Ryan Hageman, July 6, 2017 | 4 min read

Fat Model, Skinny Controller

Fat Model, Skinny Controller

It was my first coding interview. To say I felt “nervous” is a huge understatement. Inside the small conference room, it was just a bit too hot and stuffy with the door closed. I like to think that’s where the light sweat was coming from.

When the coding challenge started, I was thrown for a bit of a curve when they gave me three sheets of blank printer paper and a sharpie. Then they asked me to write something about Fibonacci numbers?

We danced all over the coding spectrum, from regular expressions to the Big O, (this means something completely different in code land…). One that sticks out is:

You’re making an email app using an MVC framework. It’s time to set up the inbox view. Where would you put the logic so the user only sees their inbox messages?

They were testing me on “fat model, skinny controller”. On the surface, this seems like it’s something we need to work at, but once you understand the distinct jobs of the Model, View, and Controller, this happens pretty organically.

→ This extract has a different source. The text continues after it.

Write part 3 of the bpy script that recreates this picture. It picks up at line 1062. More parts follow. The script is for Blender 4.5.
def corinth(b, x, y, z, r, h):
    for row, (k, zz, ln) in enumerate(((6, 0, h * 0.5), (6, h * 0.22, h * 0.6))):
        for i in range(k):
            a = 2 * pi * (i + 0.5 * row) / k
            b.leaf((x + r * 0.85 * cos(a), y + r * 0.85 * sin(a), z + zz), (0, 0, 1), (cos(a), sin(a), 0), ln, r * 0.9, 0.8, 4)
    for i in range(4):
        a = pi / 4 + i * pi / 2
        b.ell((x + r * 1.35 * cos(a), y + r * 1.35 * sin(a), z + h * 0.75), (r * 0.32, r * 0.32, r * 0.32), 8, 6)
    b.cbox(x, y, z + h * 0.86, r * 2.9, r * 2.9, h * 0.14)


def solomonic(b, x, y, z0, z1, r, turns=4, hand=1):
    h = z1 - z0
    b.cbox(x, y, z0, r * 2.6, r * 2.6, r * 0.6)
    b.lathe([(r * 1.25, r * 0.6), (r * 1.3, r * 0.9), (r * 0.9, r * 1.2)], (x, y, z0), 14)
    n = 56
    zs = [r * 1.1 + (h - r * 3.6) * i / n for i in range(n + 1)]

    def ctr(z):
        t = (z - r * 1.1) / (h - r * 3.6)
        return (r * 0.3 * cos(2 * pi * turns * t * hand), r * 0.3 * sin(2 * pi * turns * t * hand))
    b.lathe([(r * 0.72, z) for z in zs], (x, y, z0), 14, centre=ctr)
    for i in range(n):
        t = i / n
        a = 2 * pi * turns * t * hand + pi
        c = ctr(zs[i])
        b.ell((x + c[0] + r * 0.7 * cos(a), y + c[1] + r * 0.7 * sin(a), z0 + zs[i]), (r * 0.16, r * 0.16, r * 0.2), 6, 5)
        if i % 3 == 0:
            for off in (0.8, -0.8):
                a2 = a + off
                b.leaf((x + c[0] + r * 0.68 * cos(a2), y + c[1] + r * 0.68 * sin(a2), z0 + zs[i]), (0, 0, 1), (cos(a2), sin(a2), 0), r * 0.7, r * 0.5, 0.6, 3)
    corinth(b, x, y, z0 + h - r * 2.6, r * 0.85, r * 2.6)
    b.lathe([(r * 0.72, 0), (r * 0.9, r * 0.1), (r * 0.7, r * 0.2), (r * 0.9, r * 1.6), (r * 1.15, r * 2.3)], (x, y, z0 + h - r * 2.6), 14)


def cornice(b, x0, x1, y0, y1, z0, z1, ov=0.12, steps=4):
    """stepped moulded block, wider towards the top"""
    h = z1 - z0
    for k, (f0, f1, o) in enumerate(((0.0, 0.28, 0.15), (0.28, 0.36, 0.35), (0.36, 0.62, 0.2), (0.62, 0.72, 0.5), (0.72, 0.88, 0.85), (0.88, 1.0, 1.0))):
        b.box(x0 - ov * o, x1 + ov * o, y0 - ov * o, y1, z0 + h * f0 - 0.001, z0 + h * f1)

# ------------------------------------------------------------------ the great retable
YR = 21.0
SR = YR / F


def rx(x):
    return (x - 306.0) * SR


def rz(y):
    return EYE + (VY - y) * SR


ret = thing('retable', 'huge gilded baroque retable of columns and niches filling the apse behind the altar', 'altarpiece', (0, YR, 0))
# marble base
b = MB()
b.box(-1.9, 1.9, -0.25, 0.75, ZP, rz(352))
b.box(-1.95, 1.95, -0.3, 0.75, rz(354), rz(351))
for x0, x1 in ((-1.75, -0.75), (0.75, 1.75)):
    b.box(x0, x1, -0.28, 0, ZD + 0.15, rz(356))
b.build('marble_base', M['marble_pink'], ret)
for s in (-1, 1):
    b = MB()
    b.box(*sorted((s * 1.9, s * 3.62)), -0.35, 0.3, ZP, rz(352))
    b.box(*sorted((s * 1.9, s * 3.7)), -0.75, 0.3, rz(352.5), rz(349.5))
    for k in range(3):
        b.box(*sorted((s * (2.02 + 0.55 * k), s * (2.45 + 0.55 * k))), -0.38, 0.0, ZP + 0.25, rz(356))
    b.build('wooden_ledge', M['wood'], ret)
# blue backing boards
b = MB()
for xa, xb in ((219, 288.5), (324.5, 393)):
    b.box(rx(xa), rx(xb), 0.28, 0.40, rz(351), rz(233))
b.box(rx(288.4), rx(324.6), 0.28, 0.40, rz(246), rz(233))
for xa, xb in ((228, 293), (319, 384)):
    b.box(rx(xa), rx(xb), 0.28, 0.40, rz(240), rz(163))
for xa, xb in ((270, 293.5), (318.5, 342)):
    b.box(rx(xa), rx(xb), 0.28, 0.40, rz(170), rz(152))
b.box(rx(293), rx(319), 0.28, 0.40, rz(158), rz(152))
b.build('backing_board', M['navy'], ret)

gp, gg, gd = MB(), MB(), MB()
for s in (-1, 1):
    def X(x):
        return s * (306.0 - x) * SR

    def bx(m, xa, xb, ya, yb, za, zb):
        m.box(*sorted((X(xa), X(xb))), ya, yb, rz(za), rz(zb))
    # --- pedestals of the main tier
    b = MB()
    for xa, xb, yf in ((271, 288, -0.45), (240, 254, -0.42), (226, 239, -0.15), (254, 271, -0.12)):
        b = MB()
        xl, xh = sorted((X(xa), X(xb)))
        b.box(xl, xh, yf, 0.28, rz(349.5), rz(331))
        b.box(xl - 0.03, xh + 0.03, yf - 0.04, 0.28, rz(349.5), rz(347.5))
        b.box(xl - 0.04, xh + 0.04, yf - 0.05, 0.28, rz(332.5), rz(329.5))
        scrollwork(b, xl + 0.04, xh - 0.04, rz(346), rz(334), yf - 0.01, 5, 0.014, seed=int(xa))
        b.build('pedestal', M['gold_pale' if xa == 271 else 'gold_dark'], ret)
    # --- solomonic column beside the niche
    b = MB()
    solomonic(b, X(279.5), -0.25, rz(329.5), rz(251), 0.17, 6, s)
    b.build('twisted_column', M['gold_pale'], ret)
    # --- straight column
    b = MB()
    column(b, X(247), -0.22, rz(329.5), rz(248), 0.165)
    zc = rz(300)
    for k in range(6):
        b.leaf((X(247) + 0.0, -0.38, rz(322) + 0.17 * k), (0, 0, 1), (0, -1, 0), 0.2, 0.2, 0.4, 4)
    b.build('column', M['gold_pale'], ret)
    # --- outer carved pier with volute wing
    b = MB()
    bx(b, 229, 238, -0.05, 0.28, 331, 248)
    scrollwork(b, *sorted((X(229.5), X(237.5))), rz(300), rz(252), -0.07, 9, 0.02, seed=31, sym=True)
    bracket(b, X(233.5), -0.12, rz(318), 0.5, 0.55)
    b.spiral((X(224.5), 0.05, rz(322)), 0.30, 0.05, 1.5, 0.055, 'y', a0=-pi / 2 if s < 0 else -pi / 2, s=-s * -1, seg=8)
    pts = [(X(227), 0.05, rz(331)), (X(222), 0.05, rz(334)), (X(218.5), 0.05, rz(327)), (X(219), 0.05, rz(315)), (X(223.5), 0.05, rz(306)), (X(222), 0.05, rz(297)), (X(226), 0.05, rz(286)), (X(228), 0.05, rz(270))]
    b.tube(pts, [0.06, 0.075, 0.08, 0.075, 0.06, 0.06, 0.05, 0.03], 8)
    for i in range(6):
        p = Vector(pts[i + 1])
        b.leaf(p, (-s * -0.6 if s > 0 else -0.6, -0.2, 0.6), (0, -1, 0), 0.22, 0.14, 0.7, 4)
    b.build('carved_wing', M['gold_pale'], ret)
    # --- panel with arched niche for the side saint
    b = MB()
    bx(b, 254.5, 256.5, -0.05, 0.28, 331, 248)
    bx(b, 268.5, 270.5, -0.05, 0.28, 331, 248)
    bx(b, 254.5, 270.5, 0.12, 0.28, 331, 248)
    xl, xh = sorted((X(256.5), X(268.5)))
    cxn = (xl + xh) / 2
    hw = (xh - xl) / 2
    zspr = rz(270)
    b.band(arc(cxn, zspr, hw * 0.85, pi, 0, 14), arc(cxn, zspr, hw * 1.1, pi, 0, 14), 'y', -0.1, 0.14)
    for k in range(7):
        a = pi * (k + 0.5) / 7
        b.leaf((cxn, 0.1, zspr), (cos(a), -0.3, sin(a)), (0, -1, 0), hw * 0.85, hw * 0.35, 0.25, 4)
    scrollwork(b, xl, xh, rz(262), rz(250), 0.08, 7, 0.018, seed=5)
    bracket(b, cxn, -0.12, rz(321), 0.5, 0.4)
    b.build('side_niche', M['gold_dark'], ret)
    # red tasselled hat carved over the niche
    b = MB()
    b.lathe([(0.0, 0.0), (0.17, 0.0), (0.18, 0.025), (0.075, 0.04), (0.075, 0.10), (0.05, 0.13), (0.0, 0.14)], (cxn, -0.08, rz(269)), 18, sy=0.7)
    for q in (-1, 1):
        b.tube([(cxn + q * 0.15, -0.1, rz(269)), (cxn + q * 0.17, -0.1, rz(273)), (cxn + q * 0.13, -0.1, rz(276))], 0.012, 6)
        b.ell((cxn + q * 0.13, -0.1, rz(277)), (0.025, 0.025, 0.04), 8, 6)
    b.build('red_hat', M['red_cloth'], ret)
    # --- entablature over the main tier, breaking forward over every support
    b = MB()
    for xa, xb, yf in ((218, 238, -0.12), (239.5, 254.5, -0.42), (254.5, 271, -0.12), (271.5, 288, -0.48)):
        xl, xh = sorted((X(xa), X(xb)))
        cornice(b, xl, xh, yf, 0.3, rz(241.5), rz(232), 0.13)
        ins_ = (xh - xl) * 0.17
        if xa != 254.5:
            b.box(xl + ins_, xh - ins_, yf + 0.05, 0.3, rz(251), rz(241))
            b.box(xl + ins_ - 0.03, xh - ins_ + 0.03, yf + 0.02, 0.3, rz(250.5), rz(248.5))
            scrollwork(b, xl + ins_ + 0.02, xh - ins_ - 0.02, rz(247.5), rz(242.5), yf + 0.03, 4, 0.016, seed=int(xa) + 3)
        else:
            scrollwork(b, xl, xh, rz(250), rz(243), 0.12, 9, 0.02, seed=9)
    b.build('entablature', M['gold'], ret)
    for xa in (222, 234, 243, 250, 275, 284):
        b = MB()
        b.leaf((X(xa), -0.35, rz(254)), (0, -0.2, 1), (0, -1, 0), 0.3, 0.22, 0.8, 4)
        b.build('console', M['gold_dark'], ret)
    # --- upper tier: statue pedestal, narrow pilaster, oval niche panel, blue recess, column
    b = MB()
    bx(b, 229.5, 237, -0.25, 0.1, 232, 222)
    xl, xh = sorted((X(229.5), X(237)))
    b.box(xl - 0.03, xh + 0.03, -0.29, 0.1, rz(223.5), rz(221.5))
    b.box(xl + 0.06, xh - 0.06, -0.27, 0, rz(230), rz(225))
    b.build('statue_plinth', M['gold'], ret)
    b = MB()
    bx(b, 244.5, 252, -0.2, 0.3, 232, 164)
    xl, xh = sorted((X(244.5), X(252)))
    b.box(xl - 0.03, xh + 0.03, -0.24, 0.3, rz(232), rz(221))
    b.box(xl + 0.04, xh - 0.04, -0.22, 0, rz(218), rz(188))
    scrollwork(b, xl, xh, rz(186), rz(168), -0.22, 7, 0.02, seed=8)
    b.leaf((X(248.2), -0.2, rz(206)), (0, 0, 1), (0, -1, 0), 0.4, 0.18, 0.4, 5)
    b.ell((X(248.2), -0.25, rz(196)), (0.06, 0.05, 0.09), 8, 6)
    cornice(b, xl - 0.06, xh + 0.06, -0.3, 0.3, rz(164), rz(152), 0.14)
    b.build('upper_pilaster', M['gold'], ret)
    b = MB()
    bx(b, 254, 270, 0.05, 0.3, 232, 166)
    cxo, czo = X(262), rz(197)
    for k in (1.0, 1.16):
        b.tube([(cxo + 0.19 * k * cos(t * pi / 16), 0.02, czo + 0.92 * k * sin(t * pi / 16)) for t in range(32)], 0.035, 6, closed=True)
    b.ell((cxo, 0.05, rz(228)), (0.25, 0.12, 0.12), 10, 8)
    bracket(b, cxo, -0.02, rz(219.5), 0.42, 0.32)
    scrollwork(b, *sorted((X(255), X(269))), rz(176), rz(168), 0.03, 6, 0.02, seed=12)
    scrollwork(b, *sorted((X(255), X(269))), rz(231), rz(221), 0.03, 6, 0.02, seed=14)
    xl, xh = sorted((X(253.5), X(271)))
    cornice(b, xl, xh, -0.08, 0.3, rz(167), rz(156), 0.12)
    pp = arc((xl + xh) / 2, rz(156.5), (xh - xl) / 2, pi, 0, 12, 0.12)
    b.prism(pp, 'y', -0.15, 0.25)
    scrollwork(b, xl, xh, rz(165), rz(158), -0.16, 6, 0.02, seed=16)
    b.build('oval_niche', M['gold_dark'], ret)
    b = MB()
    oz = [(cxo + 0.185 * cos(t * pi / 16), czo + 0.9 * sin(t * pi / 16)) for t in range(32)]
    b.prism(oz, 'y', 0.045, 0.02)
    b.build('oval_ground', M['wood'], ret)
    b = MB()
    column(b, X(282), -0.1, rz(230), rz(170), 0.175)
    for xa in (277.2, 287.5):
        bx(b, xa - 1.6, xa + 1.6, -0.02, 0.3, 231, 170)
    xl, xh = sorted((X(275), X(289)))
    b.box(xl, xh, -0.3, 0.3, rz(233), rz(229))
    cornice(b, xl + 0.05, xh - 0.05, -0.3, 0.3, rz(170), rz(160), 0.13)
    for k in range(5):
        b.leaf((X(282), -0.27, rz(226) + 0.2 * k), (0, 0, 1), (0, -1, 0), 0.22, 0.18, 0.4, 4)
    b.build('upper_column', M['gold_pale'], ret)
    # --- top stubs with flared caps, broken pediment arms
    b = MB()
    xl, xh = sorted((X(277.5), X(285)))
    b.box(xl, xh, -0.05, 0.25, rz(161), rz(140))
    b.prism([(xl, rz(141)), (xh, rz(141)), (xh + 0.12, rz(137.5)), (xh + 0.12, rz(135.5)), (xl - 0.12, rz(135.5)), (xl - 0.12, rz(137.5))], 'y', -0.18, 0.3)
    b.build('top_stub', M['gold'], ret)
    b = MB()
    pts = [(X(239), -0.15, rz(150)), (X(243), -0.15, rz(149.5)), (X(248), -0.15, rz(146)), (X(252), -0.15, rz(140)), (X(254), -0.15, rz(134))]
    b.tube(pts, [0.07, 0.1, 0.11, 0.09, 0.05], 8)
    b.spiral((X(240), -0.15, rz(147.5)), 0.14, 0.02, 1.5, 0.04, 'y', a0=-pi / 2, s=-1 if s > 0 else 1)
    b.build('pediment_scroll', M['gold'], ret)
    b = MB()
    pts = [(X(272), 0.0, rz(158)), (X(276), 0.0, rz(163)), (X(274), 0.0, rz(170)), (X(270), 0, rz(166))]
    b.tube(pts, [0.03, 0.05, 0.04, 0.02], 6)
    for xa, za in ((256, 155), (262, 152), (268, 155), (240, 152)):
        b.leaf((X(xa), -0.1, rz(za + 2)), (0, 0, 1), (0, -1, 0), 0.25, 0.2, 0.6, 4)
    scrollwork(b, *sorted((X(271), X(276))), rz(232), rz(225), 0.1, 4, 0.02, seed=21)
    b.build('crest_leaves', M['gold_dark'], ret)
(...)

To see why the Model ends up fat, we’ll work our way from the inside (data) out.

The Model

The Model is our interface with the database. The database lives outside of our app. It doesn’t even speak Ruby, or Rails, or anything close. Databases generally speak SQL.

The Model is our translator, it speaks database. Its job is to move data in to and out of the database. If the logic you’re writing moves data to or from the database, it should go in The Model.

The Controller

The Controller is the middle man. It directs the flow of data from the models to the view. The Controller knows what data is needed and asks the models for it.

As the data flows in, the controller catches it in nice big buckets, seals them up, and @names them. This makes it easy to pass off to the view.

The View

The View is a template for how things should look. It’s filled with HTML, and fancy styles.

There’s logic about what elements we should see in different situations. For example, if you’re signed in, you should see a log out button, not a sign in button.

The Inbox Question

A knee jerk response to the inbox question is that the logic goes in the view. Logic about what we should see goes in the view, right? Not really.

Let’s follow the request through the app.

The Request

I’d like to see all the messages in my inbox, please.

The Controller

The request gets routed into the controller. The method for the inbox view runs. The messages in your inbox are requested. Should we get all of the messages in the database, or just the ones that are in the inbox?

Databases exist to sort through and return specific data. They’re REALLY fast! We should take advantage of that. It’s much faster and cleaner to have the database give us only the messages in the inbox.

Which part of our app speaks database again?

The Model

The model speaks database. Logic that gets specific data from the database goes in the model. If we had buckets for things like inbox, starred, and archive for our email messages, the model would look something like this.

def only_the_inbox_messages
    Message.where(bucket: 'inbox')
end

def only_the_starred_messages
    Message.where(bucket: 'starred')
end

def only_the_archived_messages
    Message.where(bucket: 'archive')
end

This is going to fill up fast! This model is in charge of getting specific messages for every view of our email app. The logic to specify which messages are returned in different circumstances goes here in the model.

The answer to the inbox question is The Model.

Return Of The Controller

Now that the model has gotten us all of the inbox messages, the controller can package them in a bucket and @name them. The controller method would look something like this:

def inbox
    @messages = only_the_inbox_messages
end

The beautiful and simple @messages variable will be passed on to the…

The View

Now that everything is all set up, the only thing we need in the view is to render the messages that were returned to us.

<% @messages.each do |message| %>
    <%= ... %>
<% end %>

No logic, just a quick iteration through the messages to put each one on the screen and we’re done.

Why Does The Model Get Fat???

When we let each part of the MVC framework do what it was born to do, the controller calls model methods and saves what’s returned to @instance_variables.

The view is there to format and put make up on the data that’s passed to it. The only data that should go to the make up room is data that’s about to go on stage.

Methods that get data should be defined in the model. Logic to get specific data can get complex. Because of this alone, the model tends to grow MUCH faster than the controller. When the different parts of our MVC framework are used the way they’re designed, the model usually gets fat all on it’s own.